Out today, our new policy brief details how raising the minimum wage would provide a larger benefit to a higher number of low-wage workers in West Virginia than implementing no tax on tips.
A no tax on tips policy would leave out the vast majority of low-wage workers who do not receive tips, and those workers often already work for lower wages than their tipped peers. There were an estimated 4 million workers in tipped occupations in 2023, representing 2.5 percent of all employment nationwide. That is the equivalent of just 17,050 workers in West Virginia.
Further, ending taxation of tips would likely expand employer use of tipped labor and undercut efforts to raise worker compensation. It would encourage employers in more industries to reclassify wage income as tips, effectively shifting their employment costs onto consumers by encouraging tipping and then cutting wages equivalently. New tipped workers would see their incomes become less stable and predictable, while consumers would face higher costs via increased tip requests. No tax on tips lets employers off the hook from paying their workers a fair wage while creating inequity in the tax system.
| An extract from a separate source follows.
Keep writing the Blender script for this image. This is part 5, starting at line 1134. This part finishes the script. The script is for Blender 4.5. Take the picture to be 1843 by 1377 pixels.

Raising the minimum wage would provide a much larger benefit to a significantly higher number and broader range of low-wage workers. The Raise the Wage Act of 2025 would raise the minimum wage to $17 per hour by 2030 and gradually eliminate the tipped minimum wage. Raising the minimum wage to $17 per hour would benefit 186,000 low-wage workers in West Virginia—over 27 percent of the workforce and ten times as many workers who would benefit from no tax on tips.
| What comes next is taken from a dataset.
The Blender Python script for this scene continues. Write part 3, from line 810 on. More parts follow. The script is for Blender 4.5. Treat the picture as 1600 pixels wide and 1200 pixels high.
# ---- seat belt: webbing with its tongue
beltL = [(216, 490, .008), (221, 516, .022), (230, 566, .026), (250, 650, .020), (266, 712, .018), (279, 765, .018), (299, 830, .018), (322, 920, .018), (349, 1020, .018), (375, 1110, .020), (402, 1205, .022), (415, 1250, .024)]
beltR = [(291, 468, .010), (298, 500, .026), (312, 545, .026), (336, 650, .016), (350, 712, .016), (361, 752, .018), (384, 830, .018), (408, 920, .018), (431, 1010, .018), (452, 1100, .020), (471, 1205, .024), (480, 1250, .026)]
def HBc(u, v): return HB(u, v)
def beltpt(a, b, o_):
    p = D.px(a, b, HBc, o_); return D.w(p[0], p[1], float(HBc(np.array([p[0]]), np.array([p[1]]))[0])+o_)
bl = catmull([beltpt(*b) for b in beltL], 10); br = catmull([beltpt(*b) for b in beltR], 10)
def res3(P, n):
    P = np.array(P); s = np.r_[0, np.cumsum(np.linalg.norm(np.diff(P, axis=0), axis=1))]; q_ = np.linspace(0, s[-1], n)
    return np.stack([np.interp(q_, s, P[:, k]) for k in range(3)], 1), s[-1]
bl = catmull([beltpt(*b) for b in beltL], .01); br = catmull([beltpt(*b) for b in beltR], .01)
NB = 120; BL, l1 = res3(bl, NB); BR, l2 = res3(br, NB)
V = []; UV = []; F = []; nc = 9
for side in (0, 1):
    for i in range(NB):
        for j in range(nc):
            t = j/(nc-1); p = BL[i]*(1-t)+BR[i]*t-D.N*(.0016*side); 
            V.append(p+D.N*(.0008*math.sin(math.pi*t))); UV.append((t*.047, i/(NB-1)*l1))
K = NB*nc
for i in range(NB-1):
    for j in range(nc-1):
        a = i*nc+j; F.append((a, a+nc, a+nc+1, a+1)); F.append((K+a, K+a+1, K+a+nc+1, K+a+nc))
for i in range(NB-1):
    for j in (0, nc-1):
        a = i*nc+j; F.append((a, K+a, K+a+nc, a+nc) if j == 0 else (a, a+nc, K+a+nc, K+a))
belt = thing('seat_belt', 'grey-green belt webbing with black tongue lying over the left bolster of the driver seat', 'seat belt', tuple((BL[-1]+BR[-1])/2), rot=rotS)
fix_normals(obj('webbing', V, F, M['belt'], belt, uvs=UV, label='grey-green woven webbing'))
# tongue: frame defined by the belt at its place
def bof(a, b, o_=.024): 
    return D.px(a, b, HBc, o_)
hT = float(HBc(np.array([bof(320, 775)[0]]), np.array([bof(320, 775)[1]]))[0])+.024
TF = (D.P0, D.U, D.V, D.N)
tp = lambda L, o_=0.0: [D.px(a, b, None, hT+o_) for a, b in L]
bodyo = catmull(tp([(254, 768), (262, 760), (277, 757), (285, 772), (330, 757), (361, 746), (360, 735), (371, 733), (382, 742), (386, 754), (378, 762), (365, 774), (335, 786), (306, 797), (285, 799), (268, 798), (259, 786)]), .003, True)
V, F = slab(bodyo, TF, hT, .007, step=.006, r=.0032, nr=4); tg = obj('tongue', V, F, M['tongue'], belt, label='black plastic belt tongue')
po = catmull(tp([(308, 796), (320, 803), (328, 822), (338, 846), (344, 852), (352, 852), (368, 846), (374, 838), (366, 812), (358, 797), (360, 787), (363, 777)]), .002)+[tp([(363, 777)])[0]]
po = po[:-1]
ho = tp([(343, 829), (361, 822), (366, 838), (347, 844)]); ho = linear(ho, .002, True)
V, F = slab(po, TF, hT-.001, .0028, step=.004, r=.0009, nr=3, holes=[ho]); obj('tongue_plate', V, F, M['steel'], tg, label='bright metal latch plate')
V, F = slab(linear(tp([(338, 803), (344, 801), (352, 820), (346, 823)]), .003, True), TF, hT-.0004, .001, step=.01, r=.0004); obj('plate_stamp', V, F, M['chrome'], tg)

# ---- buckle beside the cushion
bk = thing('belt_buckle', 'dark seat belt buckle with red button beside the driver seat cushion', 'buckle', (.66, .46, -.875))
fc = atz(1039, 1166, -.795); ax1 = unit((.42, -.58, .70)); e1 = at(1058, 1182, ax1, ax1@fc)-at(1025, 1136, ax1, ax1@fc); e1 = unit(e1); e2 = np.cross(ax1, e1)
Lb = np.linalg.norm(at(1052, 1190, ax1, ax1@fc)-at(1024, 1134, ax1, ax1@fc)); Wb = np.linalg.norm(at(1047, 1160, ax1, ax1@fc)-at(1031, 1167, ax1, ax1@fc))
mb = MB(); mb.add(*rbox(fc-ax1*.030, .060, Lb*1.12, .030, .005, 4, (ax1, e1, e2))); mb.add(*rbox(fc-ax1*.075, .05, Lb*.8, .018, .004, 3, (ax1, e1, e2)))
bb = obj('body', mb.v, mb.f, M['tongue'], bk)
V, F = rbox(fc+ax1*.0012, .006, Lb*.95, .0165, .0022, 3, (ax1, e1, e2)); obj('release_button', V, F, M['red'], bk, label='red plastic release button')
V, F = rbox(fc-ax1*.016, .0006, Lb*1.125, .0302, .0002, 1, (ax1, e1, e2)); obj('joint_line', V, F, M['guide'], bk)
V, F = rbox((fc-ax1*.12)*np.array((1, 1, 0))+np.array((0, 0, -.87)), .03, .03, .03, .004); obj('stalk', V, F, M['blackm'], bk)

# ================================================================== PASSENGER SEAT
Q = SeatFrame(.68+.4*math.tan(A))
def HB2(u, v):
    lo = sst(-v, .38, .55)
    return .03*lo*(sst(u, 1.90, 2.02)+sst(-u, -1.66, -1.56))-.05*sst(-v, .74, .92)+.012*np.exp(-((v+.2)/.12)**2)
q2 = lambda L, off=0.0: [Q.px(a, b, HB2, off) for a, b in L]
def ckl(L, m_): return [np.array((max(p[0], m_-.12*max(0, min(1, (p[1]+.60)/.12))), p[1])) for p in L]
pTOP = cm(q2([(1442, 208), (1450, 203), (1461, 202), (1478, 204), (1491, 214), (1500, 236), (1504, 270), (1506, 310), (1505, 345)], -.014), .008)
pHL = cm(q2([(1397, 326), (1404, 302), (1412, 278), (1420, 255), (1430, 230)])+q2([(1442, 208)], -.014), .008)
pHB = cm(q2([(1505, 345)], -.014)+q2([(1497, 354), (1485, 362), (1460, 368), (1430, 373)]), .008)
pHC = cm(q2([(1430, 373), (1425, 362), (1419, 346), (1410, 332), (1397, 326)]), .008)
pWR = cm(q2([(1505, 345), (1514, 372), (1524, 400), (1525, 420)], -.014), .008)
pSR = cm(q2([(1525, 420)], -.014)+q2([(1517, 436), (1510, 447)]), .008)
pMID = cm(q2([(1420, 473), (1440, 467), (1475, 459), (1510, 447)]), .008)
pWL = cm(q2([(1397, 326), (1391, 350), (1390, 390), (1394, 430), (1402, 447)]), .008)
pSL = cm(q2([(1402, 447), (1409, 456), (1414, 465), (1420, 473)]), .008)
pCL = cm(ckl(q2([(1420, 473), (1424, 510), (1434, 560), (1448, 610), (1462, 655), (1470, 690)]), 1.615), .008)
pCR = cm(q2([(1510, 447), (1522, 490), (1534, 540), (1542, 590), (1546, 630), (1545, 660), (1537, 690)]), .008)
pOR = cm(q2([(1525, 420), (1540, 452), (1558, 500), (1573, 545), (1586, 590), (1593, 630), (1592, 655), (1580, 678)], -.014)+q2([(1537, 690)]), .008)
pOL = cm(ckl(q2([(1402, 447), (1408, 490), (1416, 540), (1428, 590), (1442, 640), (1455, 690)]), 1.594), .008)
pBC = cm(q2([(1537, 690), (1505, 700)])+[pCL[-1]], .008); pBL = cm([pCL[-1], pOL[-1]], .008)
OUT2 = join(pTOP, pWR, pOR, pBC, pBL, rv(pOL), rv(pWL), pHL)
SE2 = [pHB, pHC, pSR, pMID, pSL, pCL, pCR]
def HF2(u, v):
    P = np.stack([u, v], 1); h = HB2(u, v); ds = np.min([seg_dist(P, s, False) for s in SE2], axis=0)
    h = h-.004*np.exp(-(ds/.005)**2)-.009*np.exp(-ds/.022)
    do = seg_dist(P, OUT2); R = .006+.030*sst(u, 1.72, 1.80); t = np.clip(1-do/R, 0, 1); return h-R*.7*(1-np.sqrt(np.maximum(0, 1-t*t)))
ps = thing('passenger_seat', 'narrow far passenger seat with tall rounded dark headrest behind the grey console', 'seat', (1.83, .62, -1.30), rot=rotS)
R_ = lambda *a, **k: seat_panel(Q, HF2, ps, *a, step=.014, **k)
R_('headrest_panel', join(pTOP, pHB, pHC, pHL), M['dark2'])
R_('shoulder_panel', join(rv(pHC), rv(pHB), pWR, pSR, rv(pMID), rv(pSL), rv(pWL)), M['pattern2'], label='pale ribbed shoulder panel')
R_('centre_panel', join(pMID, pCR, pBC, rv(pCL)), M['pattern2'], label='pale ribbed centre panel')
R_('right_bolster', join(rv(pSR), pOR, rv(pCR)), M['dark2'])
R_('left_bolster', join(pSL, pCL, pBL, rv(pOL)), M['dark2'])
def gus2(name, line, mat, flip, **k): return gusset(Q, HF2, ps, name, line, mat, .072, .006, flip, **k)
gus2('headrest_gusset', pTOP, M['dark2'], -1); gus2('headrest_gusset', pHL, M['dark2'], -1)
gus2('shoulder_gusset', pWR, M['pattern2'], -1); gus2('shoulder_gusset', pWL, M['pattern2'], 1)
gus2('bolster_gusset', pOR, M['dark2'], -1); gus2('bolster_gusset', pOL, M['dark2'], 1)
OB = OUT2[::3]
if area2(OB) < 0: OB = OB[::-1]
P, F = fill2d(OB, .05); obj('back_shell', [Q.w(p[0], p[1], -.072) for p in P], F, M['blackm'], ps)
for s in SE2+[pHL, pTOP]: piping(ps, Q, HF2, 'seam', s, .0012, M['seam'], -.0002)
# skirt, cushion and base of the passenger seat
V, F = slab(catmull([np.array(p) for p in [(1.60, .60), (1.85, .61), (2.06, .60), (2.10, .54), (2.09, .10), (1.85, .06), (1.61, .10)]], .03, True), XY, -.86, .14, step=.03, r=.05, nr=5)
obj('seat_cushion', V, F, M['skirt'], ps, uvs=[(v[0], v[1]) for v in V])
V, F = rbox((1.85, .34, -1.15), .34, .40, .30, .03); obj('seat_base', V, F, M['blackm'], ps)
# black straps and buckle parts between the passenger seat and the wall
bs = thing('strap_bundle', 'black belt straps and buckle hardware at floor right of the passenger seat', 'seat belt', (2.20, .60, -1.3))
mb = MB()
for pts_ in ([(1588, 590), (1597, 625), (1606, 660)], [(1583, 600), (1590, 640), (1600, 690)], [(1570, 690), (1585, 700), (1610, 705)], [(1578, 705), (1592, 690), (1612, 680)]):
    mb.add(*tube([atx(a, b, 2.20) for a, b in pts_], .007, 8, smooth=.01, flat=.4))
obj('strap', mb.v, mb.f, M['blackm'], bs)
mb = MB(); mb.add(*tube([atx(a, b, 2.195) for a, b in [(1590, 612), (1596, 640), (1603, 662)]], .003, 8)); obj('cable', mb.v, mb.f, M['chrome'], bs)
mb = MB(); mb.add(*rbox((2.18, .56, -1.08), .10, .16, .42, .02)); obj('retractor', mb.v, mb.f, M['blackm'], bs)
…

It is important to note that it has been a decade since West Virginia’s last minimum wage increase, and since then, the minimum wage has lost a concerning 22 percent of its value to inflation. Today’s state minimum wage is at its lowest inflation-adjusted point since 2008 and has lost so much of its value that it is unable to keep workers and their families out of poverty.
Raising the minimum wage would create a significantly larger benefit for West Virginia low-wage workers than exempting tips from the income tax. No tax on tips would cost the state up to $5 million, or in other words, the state’s tipped workers would receive a tax cut worth a total of $5 million. Meanwhile, increasing the minimum wage to $17 per hour by 2030 would increase wages for low-wage workers by a total of $73.7 million. On average, West Virginia workers benefiting from an increase in the minimum wage would see a 15 percent increase in their annual wages.
“Raising the minimum wage would benefit a broad range of workers in West Virginia,” says WVCBP senior policy analyst and brief author, Sean O’Leary. “While the misconception exists that many minimum wage earners are simply teenagers with entry-level jobs, the reality is that most beneficiaries of an increase in the minimum wage are adults, with many supporting their families.”
By raising the minimum wage, West Virginia would help ensure there is a wage floor that provides for family well-being, something that no tax on tips falls far short of providing. If the state is sincerely committed to helping low-wage workers, the clear and simple solution is raising the minimum wage.